Karl Reichl is Professor of English philology at the University of Bonn. He is the author of books on Middle English literature, English word-formation, and Turkic oral epic poetry, including Singing the Past (2000) and a German translation of the Uzbek heroic epic Alpamish (2001). He is at present preparing a performance-oriented edition of the repertoire of a Karakalpak oral epic singer from Uzbekistan.

William Schneider

William Schneider is Professor Emeritus at the University of Alaska Fairbanks where he ran the oral history program for many years. An anthropologist by training, Schneider's research interests include documenting historic sites, subsistence research, and life histories based on oral history.
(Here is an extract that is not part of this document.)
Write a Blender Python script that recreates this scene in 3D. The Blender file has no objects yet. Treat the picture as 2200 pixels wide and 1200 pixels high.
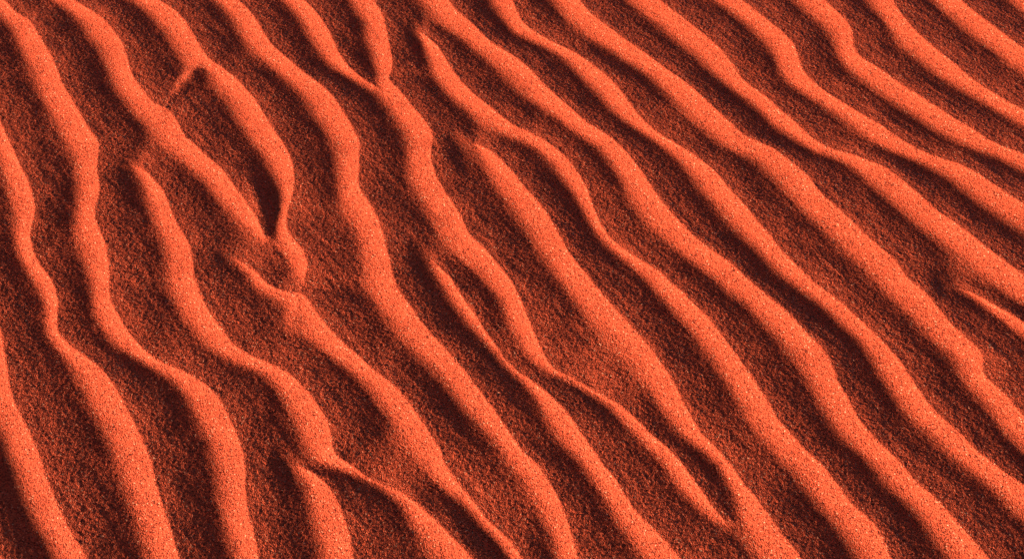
import bpy, math, random
import numpy as np
from mathutils import Vector

# ------------------------------------------------------------------ camera, sky, sun, exposure
scene = bpy.context.scene
COL = scene.collection
PITCH, HFOV, DIST = math.radians(45), math.radians(35), 2.379
CAM = np.array([0.0, 0.0, DIST * math.sin(PITCH)])
cam_data = bpy.data.cameras.new('camera')
cam_data.sensor_width = 36
cam_data.lens = 18 / math.tan(HFOV / 2)
cam_data.clip_start, cam_data.clip_end = 0.05, 2000
cam = bpy.data.objects.new('camera', cam_data)
cam.location = CAM
cam.rotation_euler = (math.pi / 2 - PITCH, 0, 0)
COL.objects.link(cam)
scene.camera = cam

SUN_ELEV = math.radians(9.6)
SUN_AZ = math.atan2(-0.90, -0.44)          # compass angle of the sun: x = sin, y = cos
sun_dir = Vector((math.sin(SUN_AZ) * math.cos(SUN_ELEV), math.cos(SUN_AZ) * math.cos(SUN_ELEV), math.sin(SUN_ELEV)))
sl = bpy.data.lights.new('sun', 'SUN')
sl.energy, sl.angle, sl.color = 1.5, math.radians(10), (1.0, 0.93, 0.84)
so = bpy.data.objects.new('sun', sl)                # hazy desert sun, low and soft
so.rotation_euler = sun_dir.to_track_quat('Z', 'Y').to_euler()
so.location = (-3, -2, 3)
COL.objects.link(so)

world = bpy.data.worlds.new('World')
scene.world = world
world.use_nodes = True
wn = world.node_tree
wn.nodes.clear()
sky = wn.nodes.new('ShaderNodeTexSky')
sky.sky_type = 'NISHITA'
sky.sun_disc = False
sky.sun_elevation = SUN_ELEV
sky.sun_rotation = SUN_AZ
sky.air_density, sky.dust_density, sky.ozone_density = 0.08, 0.1, 0.2
bg = wn.nodes.new('ShaderNodeBackground')
bg.inputs['Strength'].default_value = 0.05
wo = wn.nodes.new('ShaderNodeOutputWorld')
wn.links.new(sky.outputs[0], bg.inputs['Color'])
wn.links.new(bg.outputs[0], wo.inputs['Surface'])

scene.view_settings.view_transform = 'Standard'
scene.view_settings.look = 'None'
scene.view_settings.exposure = 3.25
scene.view_settings.gamma = 1
scene.view_settings.use_curve_mapping = False

# ------------------------------------------------------------------ sand material
def sand_material():
    m = bpy.data.materials.new('red_sand')
    m.use_nodes = True
    nt = m.node_tree
    nt.nodes.clear()
    N = nt.nodes.new
    L = nt.links.new
    out = N('ShaderNodeOutputMaterial')
    bs = N('ShaderNodeBsdfPrincipled')
    L(bs.outputs[0], out.inputs['Surface'])
    co = N('ShaderNodeTexCoord')
    grain = N('ShaderNodeTexVoronoi')                      # one cell per grain
    grain.inputs['Scale'].default_value = 620
    L(co.outputs['Object'], grain.inputs['Vector'])
    sep = N('ShaderNodeSeparateColor')
    L(grain.outputs['Color'], sep.inputs[0])
    ramp = N('ShaderNodeValToRGB')                         # mineral colours of single grains
    e = ramp.color_ramp.elements
    e[0].position, e[0].color = 0.0, (0.10, 0.016, 0.008, 1)
    e[1].position, e[1].color = 1.0, (0.80, 0.32, 0.15, 1)
    for p, c in ((0.16, (0.34, 0.042, 0.016, 1)), (0.36, (0.57, 0.069, 0.024, 1)),
                 (0.75, (0.66, 0.086, 0.030, 1)), (0.95, (0.69, 0.10, 0.037, 1)), (0.985, (0.72, 0.16, 0.07, 1))):
        k = e.new(p); k.color = c
    L(sep.outputs[0], ramp.inputs['Fac'])
    blot = N('ShaderNodeTexNoise')                         # faint uneven tint, centimetres across
    blot.inputs['Scale'].default_value = 28
    blot.inputs['Detail'].default_value = 5
    L(co.outputs['Object'], blot.inputs['Vector'])
    mr = N('ShaderNodeMapRange')
    mr.inputs['From Min'].default_value, mr.inputs['From Max'].default_value = 0.3, 0.7
    mr.inputs['To Min'].default_value, mr.inputs['To Max'].default_value = 0.90, 1.08
    L(blot.outputs['Fac'], mr.inputs['Value'])
    mul = N('ShaderNodeVectorMath'); mul.operation = 'SCALE'
    L(ramp.outputs['Color'], mul.inputs[0])
    L(mr.outputs[0], mul.inputs['Scale'])
    L(mul.outputs[0], bs.inputs['Base Color'])
    rr = N('ShaderNodeMapRange')
    rr.inputs['To Min'].default_value, rr.inputs['To Max'].default_value = 0.45, 0.95
    L(sep.outputs[1], rr.inputs['Value'])
    L(rr.outputs[0], bs.inputs['Roughness'])
    bs.inputs['Specular IOR Level'].default_value = 0.04
    bump = N('ShaderNodeBump')
    bump.inputs['Strength'].default_value = 1.0
    bump.inputs['Distance'].default_value = 0.0008         # each grain stands a little proud
    bump.invert = True
    L(grain.outputs['Distance'], bump.inputs['Height'])
    L(bump.outputs[0], bs.inputs['Normal'])
    return m
SAND = sand_material()

# ------------------------------------------------------------------ the ridges: crest line and width of the windward face
# (survey points: x, y of the crest and how far the windward face reaches to its left)
R = {}
R['Y'] = [(-110,900,60),(-70,1010,60),(-30,1115,62),(8,1215,62)]
R['Z'] = [(-45,560,40),(-18,640,45),(0,705,50),(8,750,52),(18,808,55),(28,858,58),(48,900,58),(63,930,62),(82,975,70),(100,1025,70),(120,1075,70),(142,1125,62),(165,1165,65),(185,1200,70)]
R['A'] = [(-60,110,50),(-30,195,45),(0,262,38),(22,310,36),(40,350,38),(59,388,44),(72,430,47),(75,460,46),(67,490,38),(65,512,33),(75,552,32),(90,578,35),(108,600,32),(122,635,30),(124,658,26),(121,688,24),(125,715,26),(150,742,34),(180,765,48),(212,790,58),(238,820,68),(255,850,75),(277,888,78),(287,908,74),(308,950,78),(325,995,76),(335,1040,70),(350,1090,67),(367,1140,70),(384,1198,66)]
R['B'] = [(-25,-25,35),(7,2,35),(33,27,40),(63,47,50),(83,78,58),(108,120,62),(122,150,60),(135,185,60),(155,218,62),(175,252,65),(200,292,65),(212,312,60),(211,342,51),(209,370,49),(214,400,48),(212,425,48),(204,455,44),(208,482,48),(222,515,50),(231,547,49),(235,595,44),(234,615,40),(237,645,37),(252,675,44),(270,708,48),(295,738,45),(325,765,42),(360,785,38),(400,802,48),(432,822,66),(458,845,76),(478,872,76),(495,905,65),(515,952,67),(526,1000,66),(527,1050,57),(532,1095,57),(543,1137,55),(550,1170,52),(555,1202,50)]
R['C'] = [(120,-25,35),(155,0,38),(185,18,46),(225,47,62),(250,78,58),(267,105,52),(277,140,45),(287,170,47),(310,200,56),(330,225,62),(357,238,72),(380,262,76),(397,297,68),(410,307,65),(440,335,62),(475,365,55),(505,405,48),(532,442,45),(548,465,40),(557,485,22),(566,503,8)]
R['D'] = [(295,-20,45),(332,0,50),(360,15,64),(390,40,67),(412,72,57),(430,103,58),(447,127,55),(475,147,42),(505,170,45),(530,197,48),(548,217,52),(572,257,57),(597,297,61),(605,305,60),(622,337,57),(631,370,44),(630,407,35),(622,437,24),(615,462,24),(615,490,24),(632,517,35),(652,542,43),(659,570,37),(655,595,24),(648,612,18),(643,626,12)]
R['E'] = [(268,349,6),(288,356,14),(310,367,26),(335,392,34),(355,422,43),(370,460,41),(387,495,46),(407,527,55),(414,562,54),(417,597,51),(422,610,52),(435,645,54),(452,677,50),(475,707,54),(502,742,52),(547,768,46),(600,792,48),(632,815,57),(662,845,65),(682,875,72),(697,897,74),(710,930,70),(714,957,62),(720,980,40),(755,1000,20),(787,1022,18),(827,1040,22),(870,1062,30),(907,1095,46),(942,1125,57),(970,1155,63),(1012,1198,67)]
R['K'] = [(625,990,6),(638,998,14),(655,1007,24),(690,1030,48),(712,1057,62),(730,1092,73),(742,1125,70),(750,1155,67),(758,1200,57)]
R['F'] = [(480,535,4),(495,545,8),(522,565,15),(550,585,24),(565,603,30),(582,615,32),(605,624,36),(645,632,50),(662,647,60),(682,677,60),(710,710,59),(735,737,50),(765,762,45),(795,790,46),(830,817,58),(860,845,69),(880,870,74),(898,897,62),(925,937,60),(945,967,54),(952,992,43),(975,1027,34),(1007,1065,23),(1037,1105,21),(1070,1140,28),(1097,1165,32),(1120,1198,34)]
R['G'] = [(480,-25,44),(507,0,45),(527,17,45),(548,42,48),(567,75,52),(592,107,46),(625,135,48),(660,165,53),(697,192,60),(725,225,68),(747,260,65),(767,297,56),(772,315,49),(771,350,44),(770,382,48),(772,407,50),(787,430,48),(807,465,46),(822,505,54),(832,545,60),(843,592,60),(857,627,62),(882,662,62),(905,695,63),(932,727,60),(960,755,60),(990,790,64),(1015,822,61),(1040,855,63),(1067,893,50),(1097,934,38),(1122,970,36),(1150,997,48),(1170,1022,53),(1192,1060,50),(1210,1095,43),(1222,1132,40),(1232,1165,40),(1239,1200,34)]
R['Ha'] = [(628,-22,38),(650,0,40),(672,22,47),(692,47,45),(712,82,42),(727,115,38),(750,145,36),(775,166,26),(800,180,18),(815,188,10)]
R['H'] = [(785,-25,48),(800,0,48),(812,20,47),(824,42,44),(830,72,43),(837,105,44),(843,135,35),(841,152,24),(834,170,26),(845,185,50),(870,212,55),(897,245,57),(922,278,63),(930,300,58),(925,325,47),(927,352,53),(940,387,55),(965,430,60),(990,467,64),(1007,505,66),(1040,537,62),(1070,572,48),(1090,597,48),(1104,617,40),(1117,645,38),(1132,680,43),(1150,725,35),(1167,760,27),(1185,787,20),(1220,805,15),(1255,825,16),(1290,845,22),(1325,865,26),(1360,895,30),(1395,930,32),(1430,960,33),(1457,987,37),(1482,1022,37),(1510,1060,33),(1525,1083,25),(1545,1106,12)]
R['I'] = [(915,546,5),(925,553,9),(940,570,14),(967,597,26),(977,614,32),(997,645,32),(1022,680,25),(1042,712,17),(1065,742,12),(1085,770,10),(1107,792,13),(1145,820,26),(1182,850,40),(1207,877,50),(1226,900,56),(1247,932,50),(1272,965,47),(1295,1000,41),(1322,1032,46),(1347,1072,47),(1370,1105,53),(1402,1137,60),(1430,1167,67),(1460,1200,58)]
R['J'] = [(876,52,4),(890,61,10),(910,75,19),(940,102,35),(960,135,40),(980,165,49),(1007,195,52),(1042,225,52),(1077,252,55),(1105,272,52),(1142,287,40),(1175,307,32),(1207,332,42),(1235,365,38),(1257,400,37),(1272,440,25),(1285,472,18),(1307,507,22),(1335,532,25),(1377,560,33),(1420,587,46),(1435,606,43),(1462,627,52),(1490,655,55),(1522,687,55),(1547,720,57),(1570,750,55),(1597,787,55),(1622,825,51),(1645,860,55),(1670,903,57),(1697,932,60),(1732,972,62),(1765,1002,67),(1795,1042,68),(1830,1085,68),(1868,1120,74),(1890,1152,73),(1912,1200,68)]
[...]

He is strongly influenced by folklorists and their appreciation for how we use stories to convey meaning.

Gísli Sigurðsson

Gísli Sigur∂sson is Professor at the Árni Magnússon Institute in Iceland. His publications focus on oral tradition and orally derived medieval texts as well as folktales and folklore of more recent times. His books include Gaelic Influence in Iceland (1988, reissued 2000), Eddukvæ∂i (1998), and The Medieval Icelandic Saga and Oral Tradition: A Discourse on Method (forthcoming in English).

Maria V. Stanyukovich

Maria V. Stanyukovich is Senior Researcher at the Peter the Great Museum of Anthropology and Ethnography (Kunstkamera), St. Petersburg, Lecturer at St. Petersburg State University, and a member of the Coordinating Board of the Center for the Study of Epic Traditions, Russia. In addition to her research on Philippine oral epics and shamanism in the Philippines, she has conducted fieldwork in Cuba, Kazakhstan, and Central Asia.

John Zemke

John Zemke is Associate Professor of Spanish in the Department of Romance Languages, University of Missouri, Columbia. He has published on medieval and Renaissance Spanish literature and is currently editing Hebrew letter Spanish manuscripts. His forthcoming book is Moses ben Baruch Almosnino, Regimiento de la vida and Tratado de los suenyos (Constantinople, 1564) (2004).